Furthermore, he has apparently "impress[ed] his own beliefs upon all others, and demand[ed] immediate and unilateral changes in house policy." Finally, Ignatiev has apparently been lax in attendance at tutor meetings--although the Liems admit that this was not "the last straw" which prompted them not to reappoint Ignatiev.

What sort of "sense of community" do the Liems have in mind? It seems to be one in which no tutor challenges their much defended "house policy".

Only those tutors willing to suppress their objections to house policy or whitewash what they see as house problems are part of the Liems' "community." Like petty dictators from, say, former Eastern European regimes, the Liems want a "community" without dissent from their employees. This is, in our view, the worst sort to community one could foster.

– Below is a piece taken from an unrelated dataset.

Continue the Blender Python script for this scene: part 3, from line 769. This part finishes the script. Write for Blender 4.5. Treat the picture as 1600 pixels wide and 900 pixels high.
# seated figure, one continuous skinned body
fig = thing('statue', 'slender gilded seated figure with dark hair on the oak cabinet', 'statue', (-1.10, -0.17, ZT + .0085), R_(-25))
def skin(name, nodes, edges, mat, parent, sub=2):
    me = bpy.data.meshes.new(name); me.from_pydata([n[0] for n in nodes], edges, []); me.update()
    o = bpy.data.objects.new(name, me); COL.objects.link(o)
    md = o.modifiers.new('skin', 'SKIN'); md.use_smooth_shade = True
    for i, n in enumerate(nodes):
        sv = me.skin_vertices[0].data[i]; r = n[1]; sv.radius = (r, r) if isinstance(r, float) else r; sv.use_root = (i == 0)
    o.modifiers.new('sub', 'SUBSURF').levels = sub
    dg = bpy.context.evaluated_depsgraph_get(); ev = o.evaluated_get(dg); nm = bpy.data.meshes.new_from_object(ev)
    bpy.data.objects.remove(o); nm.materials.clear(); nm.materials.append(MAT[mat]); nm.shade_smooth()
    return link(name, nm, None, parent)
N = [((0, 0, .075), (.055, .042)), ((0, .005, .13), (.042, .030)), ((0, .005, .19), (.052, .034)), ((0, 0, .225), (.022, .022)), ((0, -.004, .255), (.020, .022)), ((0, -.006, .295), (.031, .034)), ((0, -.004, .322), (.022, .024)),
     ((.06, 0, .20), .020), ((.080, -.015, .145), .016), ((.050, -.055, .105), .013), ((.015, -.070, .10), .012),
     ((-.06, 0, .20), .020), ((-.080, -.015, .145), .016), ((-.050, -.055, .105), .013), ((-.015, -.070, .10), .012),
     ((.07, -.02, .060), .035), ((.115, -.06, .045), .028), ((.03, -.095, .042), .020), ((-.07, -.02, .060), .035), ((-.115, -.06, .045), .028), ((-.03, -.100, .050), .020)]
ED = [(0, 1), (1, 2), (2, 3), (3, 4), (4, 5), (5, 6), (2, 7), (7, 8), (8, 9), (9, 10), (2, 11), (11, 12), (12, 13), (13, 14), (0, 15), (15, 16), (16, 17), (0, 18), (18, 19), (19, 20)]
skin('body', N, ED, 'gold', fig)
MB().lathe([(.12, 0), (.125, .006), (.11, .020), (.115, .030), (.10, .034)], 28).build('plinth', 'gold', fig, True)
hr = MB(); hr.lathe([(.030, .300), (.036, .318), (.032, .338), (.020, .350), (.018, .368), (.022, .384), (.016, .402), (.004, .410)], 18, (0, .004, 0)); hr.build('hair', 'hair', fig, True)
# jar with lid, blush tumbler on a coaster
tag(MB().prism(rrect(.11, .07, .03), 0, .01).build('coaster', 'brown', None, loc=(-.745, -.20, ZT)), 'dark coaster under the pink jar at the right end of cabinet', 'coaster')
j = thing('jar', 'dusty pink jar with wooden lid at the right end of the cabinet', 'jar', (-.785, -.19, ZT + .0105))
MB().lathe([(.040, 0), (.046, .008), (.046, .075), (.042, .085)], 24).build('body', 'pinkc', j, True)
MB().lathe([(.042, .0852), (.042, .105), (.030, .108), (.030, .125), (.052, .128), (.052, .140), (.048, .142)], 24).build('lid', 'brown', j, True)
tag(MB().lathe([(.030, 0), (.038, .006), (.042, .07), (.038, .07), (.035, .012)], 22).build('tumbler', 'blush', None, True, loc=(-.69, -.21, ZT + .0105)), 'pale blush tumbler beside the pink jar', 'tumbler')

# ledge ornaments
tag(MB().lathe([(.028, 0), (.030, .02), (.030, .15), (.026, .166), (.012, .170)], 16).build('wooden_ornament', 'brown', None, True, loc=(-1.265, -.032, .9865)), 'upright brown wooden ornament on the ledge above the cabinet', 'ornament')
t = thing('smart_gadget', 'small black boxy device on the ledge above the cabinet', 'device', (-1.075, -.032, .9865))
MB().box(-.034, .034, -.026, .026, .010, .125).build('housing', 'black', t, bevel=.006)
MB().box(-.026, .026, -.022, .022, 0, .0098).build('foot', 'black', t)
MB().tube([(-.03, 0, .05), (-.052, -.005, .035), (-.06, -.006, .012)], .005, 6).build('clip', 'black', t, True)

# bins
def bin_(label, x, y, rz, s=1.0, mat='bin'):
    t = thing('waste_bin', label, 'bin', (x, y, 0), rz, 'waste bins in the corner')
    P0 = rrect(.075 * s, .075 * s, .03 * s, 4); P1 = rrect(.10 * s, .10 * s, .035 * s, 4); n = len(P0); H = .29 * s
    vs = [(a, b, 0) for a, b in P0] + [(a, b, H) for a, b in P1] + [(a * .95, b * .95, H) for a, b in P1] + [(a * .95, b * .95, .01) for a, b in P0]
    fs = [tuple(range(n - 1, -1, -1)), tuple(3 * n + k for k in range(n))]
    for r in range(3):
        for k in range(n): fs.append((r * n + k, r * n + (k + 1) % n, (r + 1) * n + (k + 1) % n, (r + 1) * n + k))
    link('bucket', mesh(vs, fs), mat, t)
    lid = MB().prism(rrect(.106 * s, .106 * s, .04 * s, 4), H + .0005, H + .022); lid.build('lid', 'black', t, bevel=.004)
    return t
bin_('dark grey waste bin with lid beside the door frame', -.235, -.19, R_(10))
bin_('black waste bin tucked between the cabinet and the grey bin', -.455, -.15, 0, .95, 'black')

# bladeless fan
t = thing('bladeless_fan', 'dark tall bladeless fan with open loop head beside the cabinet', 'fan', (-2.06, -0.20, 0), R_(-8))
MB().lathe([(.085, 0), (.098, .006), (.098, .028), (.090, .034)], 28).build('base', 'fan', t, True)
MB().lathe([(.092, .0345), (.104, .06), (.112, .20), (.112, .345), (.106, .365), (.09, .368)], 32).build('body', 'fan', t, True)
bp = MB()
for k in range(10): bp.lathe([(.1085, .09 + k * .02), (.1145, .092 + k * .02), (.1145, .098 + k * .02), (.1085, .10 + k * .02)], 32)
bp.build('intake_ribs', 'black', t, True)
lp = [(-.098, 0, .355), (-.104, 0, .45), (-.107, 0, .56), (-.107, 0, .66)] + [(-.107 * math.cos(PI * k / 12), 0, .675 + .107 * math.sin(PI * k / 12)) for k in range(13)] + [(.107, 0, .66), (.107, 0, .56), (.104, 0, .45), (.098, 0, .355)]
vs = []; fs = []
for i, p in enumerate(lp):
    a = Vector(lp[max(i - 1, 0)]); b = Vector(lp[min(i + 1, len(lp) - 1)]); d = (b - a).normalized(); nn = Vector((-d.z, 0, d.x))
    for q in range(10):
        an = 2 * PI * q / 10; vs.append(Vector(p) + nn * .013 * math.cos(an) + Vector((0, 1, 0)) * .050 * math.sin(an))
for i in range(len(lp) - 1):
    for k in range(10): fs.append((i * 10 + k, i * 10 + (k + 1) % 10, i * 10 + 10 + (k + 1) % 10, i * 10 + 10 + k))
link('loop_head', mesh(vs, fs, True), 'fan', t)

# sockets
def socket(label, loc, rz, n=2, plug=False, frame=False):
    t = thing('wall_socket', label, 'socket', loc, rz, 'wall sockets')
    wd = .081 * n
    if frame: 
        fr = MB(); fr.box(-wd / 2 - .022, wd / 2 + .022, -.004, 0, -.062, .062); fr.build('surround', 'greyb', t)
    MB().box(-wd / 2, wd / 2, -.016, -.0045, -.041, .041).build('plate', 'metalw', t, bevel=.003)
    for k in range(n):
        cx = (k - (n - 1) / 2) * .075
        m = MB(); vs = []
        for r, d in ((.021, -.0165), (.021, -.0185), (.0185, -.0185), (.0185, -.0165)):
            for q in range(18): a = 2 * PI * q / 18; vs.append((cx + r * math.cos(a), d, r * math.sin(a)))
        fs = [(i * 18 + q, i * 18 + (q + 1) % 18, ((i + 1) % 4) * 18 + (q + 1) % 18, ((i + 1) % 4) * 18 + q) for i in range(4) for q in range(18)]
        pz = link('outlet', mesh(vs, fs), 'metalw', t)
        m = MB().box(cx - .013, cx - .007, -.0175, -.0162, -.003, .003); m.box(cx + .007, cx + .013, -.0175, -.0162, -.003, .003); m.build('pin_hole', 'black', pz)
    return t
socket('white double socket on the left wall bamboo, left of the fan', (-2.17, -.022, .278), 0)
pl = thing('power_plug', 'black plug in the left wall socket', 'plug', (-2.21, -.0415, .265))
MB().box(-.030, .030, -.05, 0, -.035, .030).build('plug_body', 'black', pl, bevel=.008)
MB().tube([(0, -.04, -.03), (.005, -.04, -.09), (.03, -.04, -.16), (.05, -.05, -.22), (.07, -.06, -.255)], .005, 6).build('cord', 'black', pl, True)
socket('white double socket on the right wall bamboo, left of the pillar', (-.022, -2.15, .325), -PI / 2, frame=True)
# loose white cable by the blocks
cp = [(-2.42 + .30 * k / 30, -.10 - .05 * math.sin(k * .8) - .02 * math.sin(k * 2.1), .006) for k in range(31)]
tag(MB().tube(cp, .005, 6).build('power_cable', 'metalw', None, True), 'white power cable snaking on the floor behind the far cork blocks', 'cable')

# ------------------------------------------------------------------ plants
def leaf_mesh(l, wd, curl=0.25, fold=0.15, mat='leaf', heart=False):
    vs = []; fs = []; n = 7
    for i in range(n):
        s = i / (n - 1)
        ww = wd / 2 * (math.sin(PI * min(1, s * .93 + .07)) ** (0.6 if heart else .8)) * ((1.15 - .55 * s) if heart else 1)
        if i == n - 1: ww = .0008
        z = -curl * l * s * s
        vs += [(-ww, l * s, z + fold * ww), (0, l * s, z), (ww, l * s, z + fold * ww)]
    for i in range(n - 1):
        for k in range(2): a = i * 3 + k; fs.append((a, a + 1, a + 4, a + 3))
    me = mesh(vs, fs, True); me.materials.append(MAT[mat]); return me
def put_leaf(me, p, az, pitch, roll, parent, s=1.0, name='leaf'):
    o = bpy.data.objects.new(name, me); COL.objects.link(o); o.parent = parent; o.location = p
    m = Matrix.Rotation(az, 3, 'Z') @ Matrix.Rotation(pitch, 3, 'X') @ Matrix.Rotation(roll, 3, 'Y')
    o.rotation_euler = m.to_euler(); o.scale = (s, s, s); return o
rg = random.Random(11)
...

What about "tolerance"? The Liems certainly have not shown much in this incident, and some might charge that Ignatiev himself was being "intolerant." However one feels about the kosher food-only toaster oven, the charge of intolerance seems misplaced.

One has to ask what Ignatiev will not "tolerate." He tolerates the existence of the oven--he hasn't tried to torch it and he wants to remain in the house where it is used. Most who charge him with intolerance say that if he had his wish, it would be more difficult for kosher students to eat at Dunster. In this sense, it would seem, he does not "tolerate" kosher students.

But his wish now only that the University not subsidize the kosher oven. Having to procure private funds for the toaster means that the University does nothing special to make culturally specific eating at Harvard easier for kosher students. For Ignatiev, the principle of secularism is more important than the convenience of students who choose to follow kosher rules.

Regardless of the merits of Ignatiev's arguments, charging them with intolerance is overstated, and saying that their expression makes Ignatiev a poor "role model" for Dunster is equally wrongheaded.

Only those who voice support for "house policy" or who keep their objections to it silent seem to proper "role models" by the Liems' definition. Again, these would be some of the worst sorts of role models we could imagine at a university.

AS FOR THE CHARGE that Ignatiev is "impress[ing] his beliefs on all others, we find it difficult to accept that voicing objection is tantamount to engaging in attempts at mind control--that beginning a debate is little more than brainwashing.